Sure, wages are better here. But the cost of living is far higher here, too. A programmer in India, earning anywhere from $6,000 to $18,000 a year, feels like a millionaire ... and lives pretty much like one. Western style house ... nice furniture ... new car ... full-time maid and chef ... the works! And at least one American corporation (I forget which) has built an entire contained "mini-city" attached to its campus. Within it, the standard of living is strictly western.
So ... pretend it isn't happening if you wish. Snort about the low quality of the work. Imagine that they can't get any better, that we will ALWAYS be ahead of them.
That's EXAXTLY what an entire generation of U.S. auto executives did when those tinwad wannabe auto companies -- Toyota, Datsun, Honda -- had the audacity to imagine that they could EVER compete in the U.S. market. Maybe you're not old enough to remember when a Toyota could NOT be successfully driven across America, but I do. And I KNEW some of those U.S. mid-level executives. Really, they sounded JUST LIKE YOU, back when the Big Four (GM, Ford, Chrysler, American Motors) controlled 92% of the U.S. market.
Better to learn from history than to repeat it, as they say. Japan -- with under half our population, on a piece of rock the size of California -- was the ONLY one chewing at us that way, and they were focused on only a couple of industries. Sure, we survived it. But that transition was unbelievably costly and painful. What I am warning about is that we're now facing a NUMBER of countries ... countries collectively with a HALF-DOZEN TIMES our population ... countries that are eating into not just a few select industries, but across the board into virtually ALL our industries ... and countries doing it with far fewer trade barriers than existed back when Japan made its assault on our markets.
Hang onto your certitudes, dogmas and arrogance if you want. I prefer not to. I haven't got a crystal ball, and can't tell you exactly what the future holds. But I can say that under-estimating our national competitors, and the challenges we face from them, is a pretty reliable way of ending up with the fuzzy end of the lollipop stick.
Good points, Marsman, and a lot hinges on the time scale we're talking about. 5 years, 25 years, 100 years? There are different challenges at all those ranges.
I agree that the trend is more significant than its current instantiation.
Still, if we keep on our toes and don't strangle ourselves with regulations, we can stay ahead of the pack. The brain drain from the rest of the world to America is still hugely in our favor, and we can take advantage of that for the forseeable future.
We've "outsourced" a lot of manufacturing jobs, and new jobs have taken their place. It would certain be foolish to say that these new jobs are here to stay forever -- as you point out history shows that it's not likely. But new nes jobs will arise to replace the ones that leave, probably jobs we can't even think of now.

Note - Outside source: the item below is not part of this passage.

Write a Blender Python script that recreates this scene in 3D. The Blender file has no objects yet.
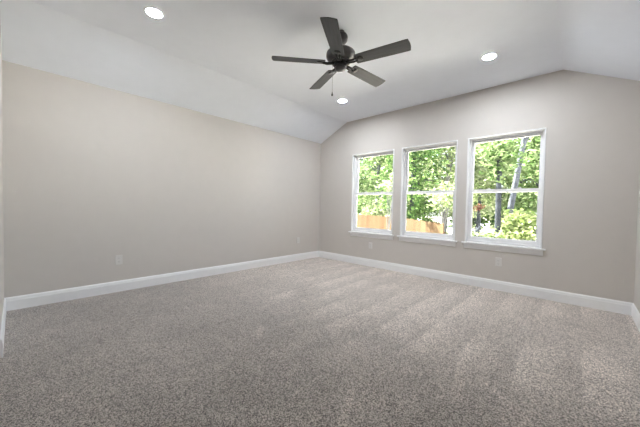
import bpy, bmesh, math, random
from mathutils import Vector, Matrix

random.seed(7)
SC = bpy.context.scene
COL = SC.collection
PI = math.pi

# ---------------------------------------------------------------- camera, world, sun, lights, exposure
YAW, PITCH, ROLL = 0.75104, -0.0243, 0.01856
CAM = Vector((4.1, -4.3842, 1.0857))
fwd = Vector((-math.sin(YAW) * math.cos(PITCH), math.cos(YAW) * math.cos(PITCH), math.sin(PITCH)))
right = fwd.cross(Vector((0, 0, 1))).normalized()
up = right.cross(fwd)
r2 = math.cos(ROLL) * right + math.sin(ROLL) * up
u2 = -math.sin(ROLL) * right + math.cos(ROLL) * up
cd = bpy.data.cameras.new('camera')
cd.sensor_fit = 'HORIZONTAL'
cd.sensor_width = 36
cd.lens = 277.36 * 36 / 640
cd.clip_start = 0.03
cam = bpy.data.objects.new('camera', cd)
COL.objects.link(cam)
M = Matrix.Identity(4)
for i in range(3):
    M[i][0], M[i][1], M[i][2], M[i][3] = r2[i], u2[i], -fwd[i], CAM[i]
cam.matrix_world = M
SC.camera = cam

SC.view_settings.view_transform = 'Standard'
SC.view_settings.look = 'None'
SC.view_settings.gamma = 1
SC.view_settings.use_curve_mapping = False
SC.view_settings.exposure = 0.0
SC.cycles.max_bounces = 14
SC.cycles.diffuse_bounces = 8
SC.cycles.transparent_max_bounces = 16
SC.cycles.sample_clamp_indirect = 0

world = bpy.data.worlds.new('sky')
SC.world = world
world.use_nodes = True
wt = world.node_tree
wt.nodes.clear()
w_out = wt.nodes.new('ShaderNodeOutputWorld')
w_bg = wt.nodes.new('ShaderNodeBackground')
w_sky = wt.nodes.new('ShaderNodeTexSky')
w_sky.sky_type = 'NISHITA'
w_sky.sun_disc = False
w_sky.sun_elevation = math.radians(52)
w_sky.sun_rotation = math.radians(200)
w_sky.air_density = 1.0
w_sky.dust_density = 2.0
w_hsv = wt.nodes.new('ShaderNodeHueSaturation')
w_hsv.inputs['Saturation'].default_value = 0.55
wt.links.new(w_sky.outputs[0], w_hsv.inputs['Color'])
wt.links.new(w_hsv.outputs[0], w_bg.inputs['Color'])
w_bg.inputs['Strength'].default_value = 0.9
wt.links.new(w_bg.outputs[0], w_out.inputs[0])

sl = bpy.data.lights.new('sun', 'SUN')
sl.energy = 92.0
sl.angle = math.radians(0.6)
sl.color = (1.0, 0.96, 0.88)
sun = bpy.data.objects.new('sun', sl)
COL.objects.link(sun)
sun.rotation_euler = Vector((0.60, 0.05, -0.80)).to_track_quat('-Z', 'Y').to_euler()

LAMP = 690.0      # strength of each downlight's lens

# ---------------------------------------------------------------- room numbers (metres)
W, LC, YR = 4.548, 4.515, -5.05
H, HF = 2.44, 2.7655
X1, X2 = 0.690, 3.915
WS, WT = 0.618, 2.110
WIN = [(0.846, 1.736), (1.876, 2.762), (2.896, 3.777)]
TW = 0.15
XC = 1.21
SK = 0.0133        # the short wall is not quite square to the left wall


def zc(x):
    if x <= X1:
        return H + (HF - H) * x / X1
    if x >= X2:
        return HF + (H - HF) * (x - X2) / (W - X2)
    return HF


# ---------------------------------------------------------------- materials
def new_mat(name):
    m = bpy.data.materials.new(name)
    m.use_nodes = True
    nt = m.node_tree
    return m, nt, nt.nodes['Principled BSDF']


def L(nt, a, b):
    nt.links.new(a, b)


def N(nt, kind, **kw):
    n = nt.nodes.new(kind)
    for k, v in kw.items():
        setattr(n, k, v)
    return n


def plain(name, col, rough=0.5, spec=0.4, metal=0.0, noise=0.0, scale=60.0, bump=0.0, bscale=200.0):
    m, nt, b = new_mat(name)
    b.inputs['Roughness'].default_value = rough
    b.inputs['Specular IOR Level'].default_value = spec
    b.inputs['Metallic'].default_value = metal
    b.inputs['Base Color'].default_value = (*col, 1)
    tc = N(nt, 'ShaderNodeTexCoord')
    if noise:
        nz = N(nt, 'ShaderNodeTexNoise')
        nz.inputs['Scale'].default_value = scale
        nz.inputs['Detail'].default_value = 3
        L(nt, tc.outputs['Object'], nz.inputs['Vector'])
        cr = N(nt, 'ShaderNodeValToRGB')
        cr.color_ramp.elements[0].position = 0.3
        cr.color_ramp.elements[1].position = 0.7
        cr.color_ramp.elements[0].color = (*[c * (1 - noise) for c in col], 1)
        cr.color_ramp.elements[1].color = (*[min(1, c * (1 + noise)) for c in col], 1)
        L(nt, nz.outputs['Fac'], cr.inputs[0])
        L(nt, cr.outputs[0], b.inputs['Base Color'])
    if bump:
        nb = N(nt, 'ShaderNodeTexNoise')
        nb.inputs['Scale'].default_value = bscale
        L(nt, tc.outputs['Object'], nb.inputs['Vector'])
        bp = N(nt, 'ShaderNodeBump')
        bp.inputs['Strength'].default_value = bump
        bp.inputs['Distance'].default_value = 0.002
        L(nt, nb.outputs['Fac'], bp.inputs['Height'])
        L(nt, bp.outputs[0], b.inputs['Normal'])
    return m


M_WALL = plain('greige_wall_paint', (0.60, 0.568, 0.532), 0.75, 0.2, noise=0.01, scale=8, bump=0.06, bscale=300)
M_CEIL = plain('white_ceiling_paint', (0.825, 0.857, 0.915), 0.9, 0.1, noise=0.01, scale=8, bump=0.08, bscale=260)
M_TRIM = plain('white_trim_paint', (0.84, 0.845, 0.85), 0.35, 0.45, noise=0.01, scale=20)
M_VINYL = plain('white_vinyl', (0.86, 0.86, 0.87), 0.4, 0.4, noise=0.01, scale=20)
M_PLATE = plain('white_plastic', (0.66, 0.645, 0.62), 0.35, 0.5, noise=0.01, scale=40)
M_SLOT = plain('dark_slot', (0.08, 0.08, 0.08), 0.6, 0.3, noise=0.1)
M_BLACK = plain('matte_black_metal', (0.022, 0.022, 0.022), 0.35, 0.5, metal=0.3, noise=0.15, scale=40)
M_MOTOR = plain('dark_bronze_metal', (0.085, 0.083, 0.082), 0.30, 0.5, metal=0.35, noise=0.12, scale=30)
M_CHAIN = plain('dark_chain_metal', (0.12, 0.12, 0.12), 0.35, 0.5, metal=0.8, noise=0.1)
M_RING = plain('white_lamp_ring', (0.85, 0.85, 0.85), 0.4, 0.3, noise=0.01)


def blade_mat():
    m, nt, b = new_mat('dark_grey_wood_blade')
    tc = N(nt, 'ShaderNodeTexCoord')
    mp = N(nt, 'ShaderNodeMapping')
    mp.inputs['Scale'].default_value = (6, 90, 90)
    L(nt, tc.outputs['Object'], mp.inputs[0])
    nz = N(nt, 'ShaderNodeTexNoise')
    nz.inputs['Scale'].default_value = 1.0
    nz.inputs['Detail'].default_value = 4
    L(nt, mp.outputs[0], nz.inputs['Vector'])
    cr = N(nt, 'ShaderNodeValToRGB')
    cr.color_ramp.elements[0].position = 0.25
    cr.color_ramp.elements[1].position = 0.75
    cr.color_ramp.elements[0].color = (0.038, 0.039, 0.041, 1)
    cr.color_ramp.elements[1].color = (0.074, 0.076, 0.080, 1)
    L(nt, nz.outputs['Fac'], cr.inputs[0])
    L(nt, cr.outputs[0], b.inputs['Base Color'])
    b.inputs['Roughness'].default_value = 0.55
    return m


M_BLADE = blade_mat()


def glass_mat():
    m, nt, b = new_mat('window_glass')
    nt.nodes.remove(b)
    out = nt.nodes['Material Output']
    tr = N(nt, 'ShaderNodeBsdfTransparent')
    tr.inputs[0].default_value = (0.96, 0.975, 0.97, 1)
    gl = N(nt, 'ShaderNodeBsdfGlossy')
    gl.inputs['Roughness'].default_value = 0.02
    fr = N(nt, 'ShaderNodeFresnel')
    fr.inputs['IOR'].default_value = 1.45
    mx = N(nt, 'ShaderNodeMixShader')
    L(nt, fr.outputs[0], mx.inputs[0])
    L(nt, tr.outputs[0], mx.inputs[1])
    L(nt, gl.outputs[0], mx.inputs[2])
    L(nt, mx.outputs[0], out.inputs[0])
    return m


M_GLASS = glass_mat()


def lens_mat():
    m, nt, b = new_mat('lit_lamp_lens')
    b.inputs['Base Color'].default_value = (0.9, 0.9, 0.9, 1)
    b.inputs['Emission Color'].default_value = (0.94, 0.995, 1.06, 1)
    b.inputs['Emission Strength'].default_value = LAMP
    return m


M_LENS = lens_mat()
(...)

Outsourcing from what I have heard, in several
industries, has been nothing short of a disaster.
I know companies like to trumpet their savings,
but at the same time this is amazingly short sighted. American Express is a prime example of this, they actually spent more bringing back their work to the US then the original outsourcing cost. The point of this is not that
wether outsourcing works, its the perceived savings in labor costs. This is why American firms will seek foreign workers, its not important if the projects actually succeed,
but the estimated(if not faked or cooked)
cost savings.
The good part of all of this is that if it keeps going and other industries are farmed out to India,Russia, China etc..
The tax base will just collapse and then these executives who are perpetrating this will be just as out in cold as the American workers they so blantantly disgarded. A Economic depression
does not discriminate, specifically at the executive level(or moon level..take your pick).